## Start Data segment

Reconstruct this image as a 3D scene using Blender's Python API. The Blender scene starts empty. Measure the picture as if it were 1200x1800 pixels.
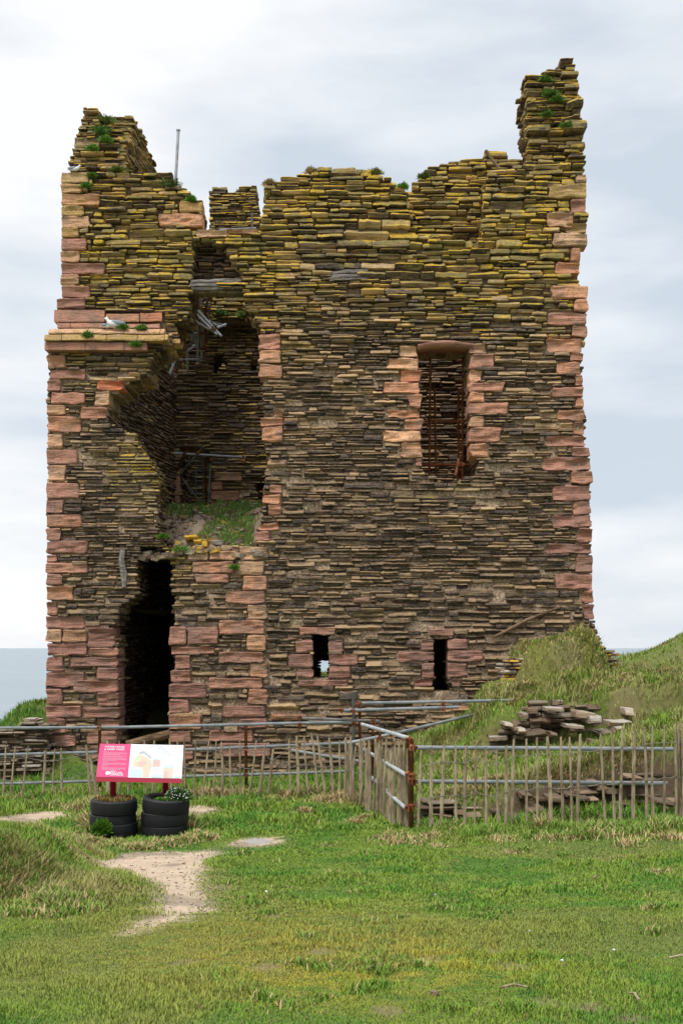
import bpy, math, random
import numpy as np
from mathutils import Vector, Matrix

SC = bpy.context.scene
COL = SC.collection
R = math.radians
CAMZ = 2.4
FPX = 2000.0            # focal length in pixels of the 1200x1800 photograph
HOR = 1138.0            # horizon row

# ------------------------------------------------------------------ camera, sky, sun, exposure
cam = bpy.data.cameras.new('camera'); cam_o = bpy.data.objects.new('camera', cam); COL.objects.link(cam_o)
cam_o.location = (0, 0, CAMZ); cam_o.rotation_euler = (R(90), 0, 0)
cam.sensor_fit = 'AUTO'; cam.sensor_width = 36; cam.lens = 36 * FPX / 1800
cam.shift_y = (HOR - 900) / 1800
cam.clip_start = 0.1; cam.clip_end = 60000
SC.camera = cam_o
SC.render.resolution_x = 682; SC.render.resolution_y = 1024
SUN_EL, SUN_AZ = 56.0, 212.0       # azimuth clockwise from +Y (north): behind the camera, a little to the left

w = bpy.data.worlds.new('World'); SC.world = w; w.use_nodes = True
nt = w.node_tree; nt.nodes.clear()
def wn(t, **k):
    n = nt.nodes.new(t)
    for a, b in k.items(): setattr(n, a, b)
    return n
sky = wn('ShaderNodeTexSky', sky_type='NISHITA', sun_disc=False, sun_elevation=R(SUN_EL), sun_rotation=R(SUN_AZ))
sky.air_density = 1.2; sky.dust_density = 1.5
tc = wn('ShaderNodeTexCoord'); L = nt.links.new
def wm(op, x, y, clamp=False):
    n = wn('ShaderNodeMath', operation=op, use_clamp=clamp)
    for i, v in enumerate((x, y)):
        if isinstance(v, bpy.types.NodeSocket): L(v, n.inputs[i])
        else: n.inputs[i].default_value = v
    return n.outputs[0]
sep = wn('ShaderNodeSeparateXYZ'); L(tc.outputs['Generated'], sep.inputs[0]); dzs = sep.outputs[2]; dxs = sep.outputs[0]
mp = wn('ShaderNodeMapping'); mp.inputs['Scale'].default_value = (1.5, 1.5, 5.5); mp.inputs['Location'].default_value = (0.35, 0.1, 0.42)
nz = wn('ShaderNodeTexNoise'); nz.inputs['Scale'].default_value = 2.3; nz.inputs['Detail'].default_value = 7; nz.inputs['Roughness'].default_value = 0.5
L(tc.outputs['Generated'], mp.inputs['Vector']); L(mp.outputs[0], nz.inputs['Vector'])
zr = wn('ShaderNodeValToRGB'); zr.color_ramp.interpolation = 'EASE'; e = zr.color_ramp.elements   # overcast bands by height above the horizon
while len(e) < 7: e.new(0.5)
for i, (p_, v_) in enumerate(((0.0, .30), (.045, .62), (.085, .70), (.15, .42), (.26, .40), (.38, .55), (.5, .75))): e[i].position = p_; e[i].color = (v_, v_, v_, 1)
L(dzs, zr.inputs[0])
cl = wm('ADD', wm('ADD', zr.outputs[0], wm('MULTIPLY', wm('SUBTRACT', nz.outputs['Fac'], 0.5), 3.0)), wm('MULTIPLY', dxs, -0.75), True)
rp = wn('ShaderNodeMixRGB'); L(cl, rp.inputs[0]); rp.inputs[1].default_value = (4.95, 5.55, 6.25, 1); rp.inputs[2].default_value = (7.9, 7.95, 8.05, 1)
zen = wn('ShaderNodeMapRange', interpolation_type='SMOOTHSTEP'); L(dzs, zen.inputs[0]); zen.inputs[1].default_value = .5; zen.inputs[2].default_value = .95; zen.inputs[3].default_value = 1.0; zen.inputs[4].default_value = 2.5
zm = wn('ShaderNodeVectorMath', operation='SCALE'); L(rp.outputs[0], zm.inputs[0]); L(zen.outputs[0], zm.inputs['Scale'])
mixs = wn('ShaderNodeMixRGB'); mixs.inputs[0].default_value = 0.94
bg = wn('ShaderNodeBackground'); bg.inputs['Strength'].default_value = 0.1
wo = wn('ShaderNodeOutputWorld')
L(sky.outputs[0], mixs.inputs[1]); L(zm.outputs[0], mixs.inputs[2]); L(mixs.outputs[0], bg.inputs['Color']); L(bg.outputs[0], wo.inputs[0])

sun = bpy.data.lights.new('sun', 'SUN'); sun.energy = 1.5; sun.angle = R(12); sun.color = (1.0, 0.97, 0.91)
sun_o = bpy.data.objects.new('sun', sun); COL.objects.link(sun_o)
az = R(SUN_AZ); el = R(SUN_EL)
sd = Vector((math.sin(az) * math.cos(el), math.cos(az) * math.cos(el), math.sin(el)))
sun_o.rotation_euler = sd.to_track_quat('Z', 'Y').to_euler(); sun_o.location = (-8, -8, 20)
SC.view_settings.view_transform = 'Standard'; SC.view_settings.look = 'None'
SC.view_settings.exposure = 0.40; SC.view_settings.gamma = 1; SC.view_settings.use_curve_mapping = False
SC.render.engine = 'CYCLES'
SC.cycles.max_bounces = 6; SC.cycles.diffuse_bounces = 3; SC.cycles.glossy_bounces = 2; SC.cycles.transmission_bounces = 2

# ------------------------------------------------------------------ helpers
def P(px, py, Y):
    """world point at distance Y seen at photograph pixel px,py"""
    return ((px - 600) / FPX * Y, Y, CAMZ + (HOR - py) / FPX * Y)

def hash2(ix, iy, seed):
    h = (ix.astype(np.int64) * 374761393 + iy.astype(np.int64) * 668265263 + seed * 982451653) & 0xffffffff
    h = ((h ^ (h >> 13)) * 1274126177) & 0xffffffff
    h = (h ^ (h >> 16)) & 0xffffffff
    return h / 4294967295.0
def vnoise(x, y, seed=0):
    x = np.asarray(x, float); y = np.asarray(y, float)
    ix = np.floor(x); iy = np.floor(y); fx = x - ix; fy = y - iy
    fx = fx * fx * (3 - 2 * fx); fy = fy * fy * (3 - 2 * fy)
    a = hash2(ix, iy, seed); b = hash2(ix + 1, iy, seed); c = hash2(ix, iy + 1, seed); d = hash2(ix + 1, iy + 1, seed)
    return (a * (1 - fx) + b * fx) * (1 - fy) + (c * (1 - fx) + d * fx) * fy
def fbm(x, y, seed=0, octv=4, g=0.5):
    s = 0; a = 1; t = 0
    for o in range(octv):
        s = s + a * vnoise(x * 2 ** o, y * 2 ** o, seed + o * 17); t += a; a *= g
    return s / t
def sm(x, a, b):
    t = np.clip((x - a) / (b - a), 0, 1)
    return t * t * (3 - 2 * t)
def h1(ix, iy, seed):
    h = (ix * 374761393 + iy * 668265263 + seed * 982451653) & 0xffffffff
    h = ((h ^ (h >> 13)) * 1274126177) & 0xffffffff
    return ((h ^ (h >> 16)) & 0xffffffff) / 4294967295.0
def n1(x, y, seed=0):
    ix = math.floor(x); iy = math.floor(y); fx_ = x - ix; fy_ = y - iy
    fx_ = fx_ * fx_ * (3 - 2 * fx_); fy_ = fy_ * fy_ * (3 - 2 * fy_)
    return (h1(ix, iy, seed) * (1 - fx_) + h1(ix + 1, iy, seed) * fx_) * (1 - fy_) + (h1(ix, iy + 1, seed) * (1 - fx_) + h1(ix + 1, iy + 1, seed) * fx_) * fy_

def tag(o, label=None, cat=None, group=None, kind=None):
    if label: o['label'] = label
    if cat: o['category'] = cat
    if group: o['group'] = group
    if kind: o['kind'] = kind
    return o
def empty(name, loc, label=None, cat=None, group=None):
    o = bpy.data.objects.new(name, None); COL.objects.link(o); o.location = loc; o.empty_display_size = 0.2
    return tag(o, label, cat, group)
def root_loc(o):
    while o.parent: o = o.parent
    return o.location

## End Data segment

» Written exercise: Do not include the images; transcribe the rest of the listing exactly.

» Response to the task:
Reconstruct this image as a 3D scene using Blender's Python API. The Blender scene starts empty. Measure the picture as if it were 1200x1800 pixels.
import bpy, math, random
import numpy as np
from mathutils import Vector, Matrix

SC = bpy.context.scene
COL = SC.collection
R = math.radians
CAMZ = 2.4
FPX = 2000.0            # focal length in pixels of the 1200x1800 photograph
HOR = 1138.0            # horizon row

# ------------------------------------------------------------------ camera, sky, sun, exposure
cam = bpy.data.cameras.new('camera'); cam_o = bpy.data.objects.new('camera', cam); COL.objects.link(cam_o)
cam_o.location = (0, 0, CAMZ); cam_o.rotation_euler = (R(90), 0, 0)
cam.sensor_fit = 'AUTO'; cam.sensor_width = 36; cam.lens = 36 * FPX / 1800
cam.shift_y = (HOR - 900) / 1800
cam.clip_start = 0.1; cam.clip_end = 60000
SC.camera = cam_o
SC.render.resolution_x = 682; SC.render.resolution_y = 1024
SUN_EL, SUN_AZ = 56.0, 212.0       # azimuth clockwise from +Y (north): behind the camera, a little to the left

w = bpy.data.worlds.new('World'); SC.world = w; w.use_nodes = True
nt = w.node_tree; nt.nodes.clear()
def wn(t, **k):
    n = nt.nodes.new(t)
    for a, b in k.items(): setattr(n, a, b)
    return n
sky = wn('ShaderNodeTexSky', sky_type='NISHITA', sun_disc=False, sun_elevation=R(SUN_EL), sun_rotation=R(SUN_AZ))
sky.air_density = 1.2; sky.dust_density = 1.5
tc = wn('ShaderNodeTexCoord'); L = nt.links.new
def wm(op, x, y, clamp=False):
    n = wn('ShaderNodeMath', operation=op, use_clamp=clamp)
    for i, v in enumerate((x, y)):
        if isinstance(v, bpy.types.NodeSocket): L(v, n.inputs[i])
        else: n.inputs[i].default_value = v
    return n.outputs[0]
sep = wn('ShaderNodeSeparateXYZ'); L(tc.outputs['Generated'], sep.inputs[0]); dzs = sep.outputs[2]; dxs = sep.outputs[0]
mp = wn('ShaderNodeMapping'); mp.inputs['Scale'].default_value = (1.5, 1.5, 5.5); mp.inputs['Location'].default_value = (0.35, 0.1, 0.42)
nz = wn('ShaderNodeTexNoise'); nz.inputs['Scale'].default_value = 2.3; nz.inputs['Detail'].default_value = 7; nz.inputs['Roughness'].default_value = 0.5
L(tc.outputs['Generated'], mp.inputs['Vector']); L(mp.outputs[0], nz.inputs['Vector'])
zr = wn('ShaderNodeValToRGB'); zr.color_ramp.interpolation = 'EASE'; e = zr.color_ramp.elements   # overcast bands by height above the horizon
while len(e) < 7: e.new(0.5)
for i, (p_, v_) in enumerate(((0.0, .30), (.045, .62), (.085, .70), (.15, .42), (.26, .40), (.38, .55), (.5, .75))): e[i].position = p_; e[i].color = (v_, v_, v_, 1)
L(dzs, zr.inputs[0])
cl = wm('ADD', wm('ADD', zr.outputs[0], wm('MULTIPLY', wm('SUBTRACT', nz.outputs['Fac'], 0.5), 3.0)), wm('MULTIPLY', dxs, -0.75), True)
rp = wn('ShaderNodeMixRGB'); L(cl, rp.inputs[0]); rp.inputs[1].default_value = (4.95, 5.55, 6.25, 1); rp.inputs[2].default_value = (7.9, 7.95, 8.05, 1)
zen = wn('ShaderNodeMapRange', interpolation_type='SMOOTHSTEP'); L(dzs, zen.inputs[0]); zen.inputs[1].default_value = .5; zen.inputs[2].default_value = .95; zen.inputs[3].default_value = 1.0; zen.inputs[4].default_value = 2.5
zm = wn('ShaderNodeVectorMath', operation='SCALE'); L(rp.outputs[0], zm.inputs[0]); L(zen.outputs[0], zm.inputs['Scale'])
mixs = wn('ShaderNodeMixRGB'); mixs.inputs[0].default_value = 0.94
bg = wn('ShaderNodeBackground'); bg.inputs['Strength'].default_value = 0.1
wo = wn('ShaderNodeOutputWorld')
L(sky.outputs[0], mixs.inputs[1]); L(zm.outputs[0], mixs.inputs[2]); L(mixs.outputs[0], bg.inputs['Color']); L(bg.outputs[0], wo.inputs[0])

sun = bpy.data.lights.new('sun', 'SUN'); sun.energy = 1.5; sun.angle = R(12); sun.color = (1.0, 0.97, 0.91)
sun_o = bpy.data.objects.new('sun', sun); COL.objects.link(sun_o)
az = R(SUN_AZ); el = R(SUN_EL)
sd = Vector((math.sin(az) * math.cos(el), math.cos(az) * math.cos(el), math.sin(el)))
sun_o.rotation_euler = sd.to_track_quat('Z', 'Y').to_euler(); sun_o.location = (-8, -8, 20)
SC.view_settings.view_transform = 'Standard'; SC.view_settings.look = 'None'
SC.view_settings.exposure = 0.40; SC.view_settings.gamma = 1; SC.view_settings.use_curve_mapping = False
SC.render.engine = 'CYCLES'
SC.cycles.max_bounces = 6; SC.cycles.diffuse_bounces = 3; SC.cycles.glossy_bounces = 2; SC.cycles.transmission_bounces = 2

# ------------------------------------------------------------------ helpers
def P(px, py, Y):
    """world point at distance Y seen at photograph pixel px,py"""
    return ((px - 600) / FPX * Y, Y, CAMZ + (HOR - py) / FPX * Y)

def hash2(ix, iy, seed):
    h = (ix.astype(np.int64) * 374761393 + iy.astype(np.int64) * 668265263 + seed * 982451653) & 0xffffffff
    h = ((h ^ (h >> 13)) * 1274126177) & 0xffffffff
    h = (h ^ (h >> 16)) & 0xffffffff
    return h / 4294967295.0
def vnoise(x, y, seed=0):
    x = np.asarray(x, float); y = np.asarray(y, float)
    ix = np.floor(x); iy = np.floor(y); fx = x - ix; fy = y - iy
    fx = fx * fx * (3 - 2 * fx); fy = fy * fy * (3 - 2 * fy)
    a = hash2(ix, iy, seed); b = hash2(ix + 1, iy, seed); c = hash2(ix, iy + 1, seed); d = hash2(ix + 1, iy + 1, seed)
    return (a * (1 - fx) + b * fx) * (1 - fy) + (c * (1 - fx) + d * fx) * fy
def fbm(x, y, seed=0, octv=4, g=0.5):
    s = 0; a = 1; t = 0
    for o in range(octv):
        s = s + a * vnoise(x * 2 ** o, y * 2 ** o, seed + o * 17); t += a; a *= g
    return s / t
def sm(x, a, b):
    t = np.clip((x - a) / (b - a), 0, 1)
    return t * t * (3 - 2 * t)
def h1(ix, iy, seed):
    h = (ix * 374761393 + iy * 668265263 + seed * 982451653) & 0xffffffff
    h = ((h ^ (h >> 13)) * 1274126177) & 0xffffffff
    return ((h ^ (h >> 16)) & 0xffffffff) / 4294967295.0
def n1(x, y, seed=0):
    ix = math.floor(x); iy = math.floor(y); fx_ = x - ix; fy_ = y - iy
    fx_ = fx_ * fx_ * (3 - 2 * fx_); fy_ = fy_ * fy_ * (3 - 2 * fy_)
    return (h1(ix, iy, seed) * (1 - fx_) + h1(ix + 1, iy, seed) * fx_) * (1 - fy_) + (h1(ix, iy + 1, seed) * (1 - fx_) + h1(ix + 1, iy + 1, seed) * fx_) * fy_

def tag(o, label=None, cat=None, group=None, kind=None):
    if label: o['label'] = label
    if cat: o['category'] = cat
    if group: o['group'] = group
    if kind: o['kind'] = kind
    return o
def empty(name, loc, label=None, cat=None, group=None):
    o = bpy.data.objects.new(name, None); COL.objects.link(o); o.location = loc; o.empty_display_size = 0.2
    return tag(o, label, cat, group)
def root_loc(o):
    while o.parent: o = o.parent
    return o.location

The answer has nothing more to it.